Below is a block of records; return all of them exactly, but without the images.

• • • •

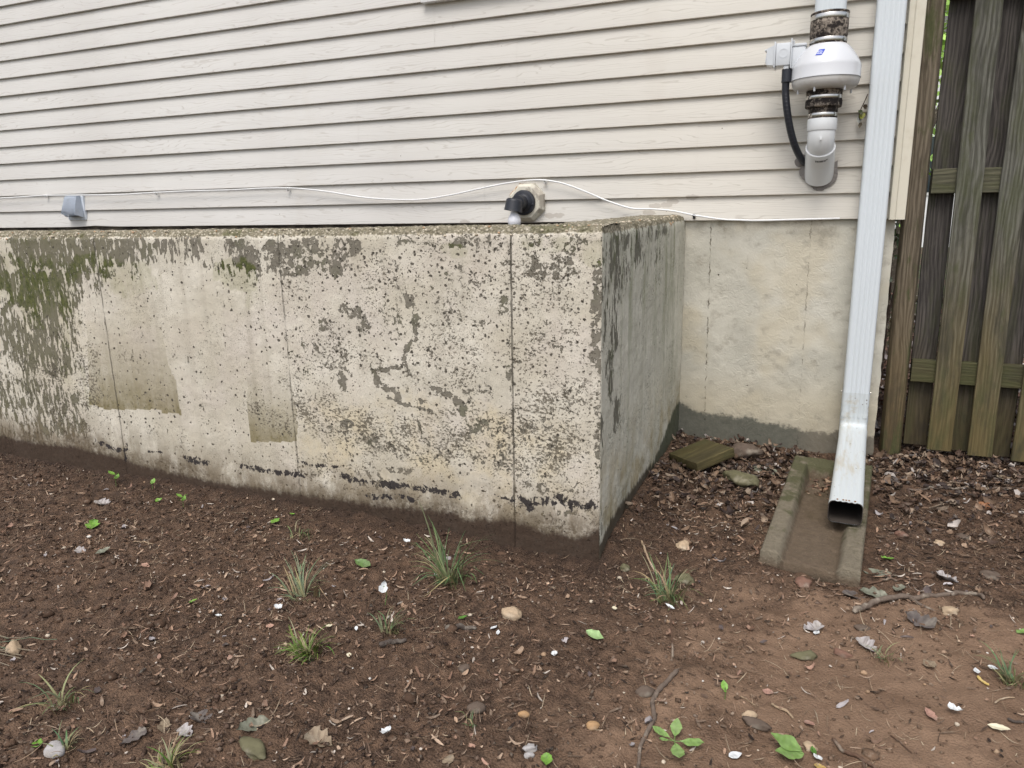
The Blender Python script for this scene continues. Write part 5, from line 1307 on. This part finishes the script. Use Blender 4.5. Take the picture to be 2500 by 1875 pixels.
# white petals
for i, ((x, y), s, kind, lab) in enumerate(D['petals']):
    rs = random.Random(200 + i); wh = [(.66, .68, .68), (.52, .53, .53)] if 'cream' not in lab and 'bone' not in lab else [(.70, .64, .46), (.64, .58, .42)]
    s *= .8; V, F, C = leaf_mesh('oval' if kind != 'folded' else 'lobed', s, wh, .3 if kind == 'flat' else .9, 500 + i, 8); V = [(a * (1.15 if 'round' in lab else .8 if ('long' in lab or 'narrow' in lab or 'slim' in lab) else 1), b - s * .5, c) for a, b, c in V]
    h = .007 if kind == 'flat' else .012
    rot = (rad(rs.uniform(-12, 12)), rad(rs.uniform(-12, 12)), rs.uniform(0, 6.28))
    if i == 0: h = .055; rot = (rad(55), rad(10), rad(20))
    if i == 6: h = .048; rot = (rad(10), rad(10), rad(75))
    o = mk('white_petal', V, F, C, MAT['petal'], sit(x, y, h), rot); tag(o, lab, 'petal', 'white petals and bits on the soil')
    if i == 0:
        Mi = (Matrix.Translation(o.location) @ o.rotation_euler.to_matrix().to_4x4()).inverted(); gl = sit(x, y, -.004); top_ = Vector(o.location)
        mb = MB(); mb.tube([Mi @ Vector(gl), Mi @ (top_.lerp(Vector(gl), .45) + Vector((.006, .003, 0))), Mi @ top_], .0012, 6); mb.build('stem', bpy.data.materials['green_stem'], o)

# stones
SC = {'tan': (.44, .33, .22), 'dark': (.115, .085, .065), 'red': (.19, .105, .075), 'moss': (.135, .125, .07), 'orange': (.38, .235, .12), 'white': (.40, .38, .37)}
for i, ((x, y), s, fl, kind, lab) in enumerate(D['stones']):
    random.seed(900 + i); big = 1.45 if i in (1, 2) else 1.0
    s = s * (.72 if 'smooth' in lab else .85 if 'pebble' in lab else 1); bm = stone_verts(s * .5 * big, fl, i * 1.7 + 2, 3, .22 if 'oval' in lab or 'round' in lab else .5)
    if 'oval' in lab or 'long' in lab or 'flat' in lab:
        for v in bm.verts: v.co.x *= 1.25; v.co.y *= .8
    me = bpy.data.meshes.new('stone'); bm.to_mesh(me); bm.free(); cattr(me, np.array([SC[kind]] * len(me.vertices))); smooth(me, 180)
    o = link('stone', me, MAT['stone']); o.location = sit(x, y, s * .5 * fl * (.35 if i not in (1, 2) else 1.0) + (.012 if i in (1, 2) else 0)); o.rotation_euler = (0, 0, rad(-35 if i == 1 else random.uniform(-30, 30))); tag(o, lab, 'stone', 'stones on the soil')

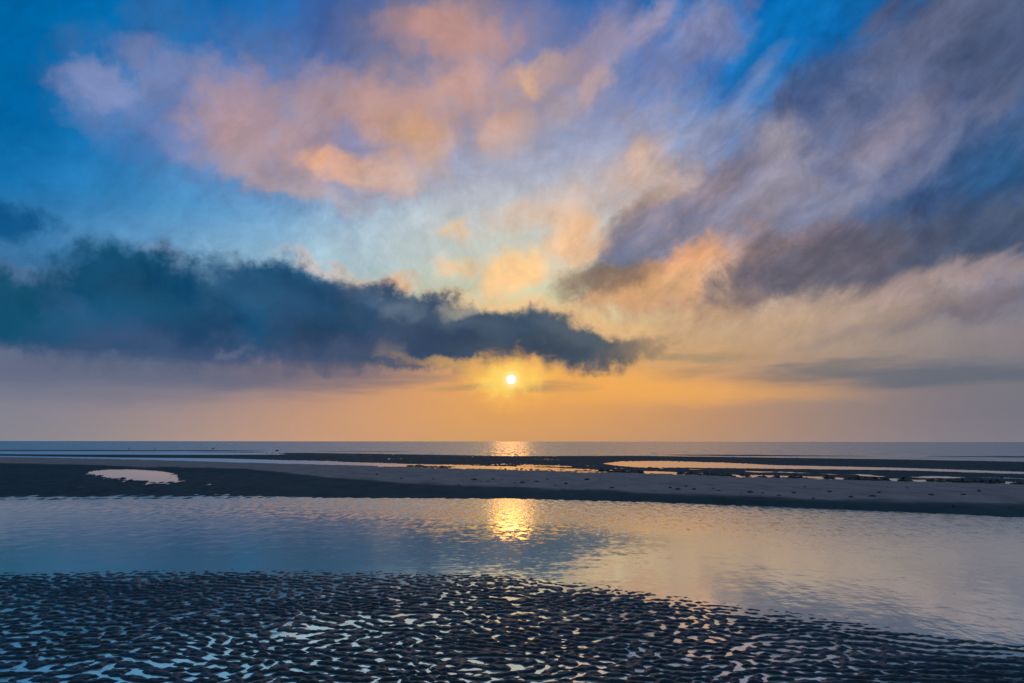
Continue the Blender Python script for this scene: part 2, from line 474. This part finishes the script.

• • • •

## Answer to this problem
The Blender Python script for this scene continues. Write part 5, from line 1307 on. This part finishes the script. Use Blender 4.5. Take the picture to be 2500 by 1875 pixels.
# white petals
for i, ((x, y), s, kind, lab) in enumerate(D['petals']):
    rs = random.Random(200 + i); wh = [(.66, .68, .68), (.52, .53, .53)] if 'cream' not in lab and 'bone' not in lab else [(.70, .64, .46), (.64, .58, .42)]
    s *= .8; V, F, C = leaf_mesh('oval' if kind != 'folded' else 'lobed', s, wh, .3 if kind == 'flat' else .9, 500 + i, 8); V = [(a * (1.15 if 'round' in lab else .8 if ('long' in lab or 'narrow' in lab or 'slim' in lab) else 1), b - s * .5, c) for a, b, c in V]
    h = .007 if kind == 'flat' else .012
    rot = (rad(rs.uniform(-12, 12)), rad(rs.uniform(-12, 12)), rs.uniform(0, 6.28))
    if i == 0: h = .055; rot = (rad(55), rad(10), rad(20))
    if i == 6: h = .048; rot = (rad(10), rad(10), rad(75))
    o = mk('white_petal', V, F, C, MAT['petal'], sit(x, y, h), rot); tag(o, lab, 'petal', 'white petals and bits on the soil')
    if i == 0:
        Mi = (Matrix.Translation(o.location) @ o.rotation_euler.to_matrix().to_4x4()).inverted(); gl = sit(x, y, -.004); top_ = Vector(o.location)
        mb = MB(); mb.tube([Mi @ Vector(gl), Mi @ (top_.lerp(Vector(gl), .45) + Vector((.006, .003, 0))), Mi @ top_], .0012, 6); mb.build('stem', bpy.data.materials['green_stem'], o)

# stones
SC = {'tan': (.44, .33, .22), 'dark': (.115, .085, .065), 'red': (.19, .105, .075), 'moss': (.135, .125, .07), 'orange': (.38, .235, .12), 'white': (.40, .38, .37)}
for i, ((x, y), s, fl, kind, lab) in enumerate(D['stones']):
    random.seed(900 + i); big = 1.45 if i in (1, 2) else 1.0
    s = s * (.72 if 'smooth' in lab else .85 if 'pebble' in lab else 1); bm = stone_verts(s * .5 * big, fl, i * 1.7 + 2, 3, .22 if 'oval' in lab or 'round' in lab else .5)
    if 'oval' in lab or 'long' in lab or 'flat' in lab:
        for v in bm.verts: v.co.x *= 1.25; v.co.y *= .8
    me = bpy.data.meshes.new('stone'); bm.to_mesh(me); bm.free(); cattr(me, np.array([SC[kind]] * len(me.vertices))); smooth(me, 180)
    o = link('stone', me, MAT['stone']); o.location = sit(x, y, s * .5 * fl * (.35 if i not in (1, 2) else 1.0) + (.012 if i in (1, 2) else 0)); o.rotation_euler = (0, 0, rad(-35 if i == 1 else random.uniform(-30, 30))); tag(o, lab, 'stone', 'stones on the soil')

Continue the Blender Python script for this scene: part 2, from line 474. This part finishes the script.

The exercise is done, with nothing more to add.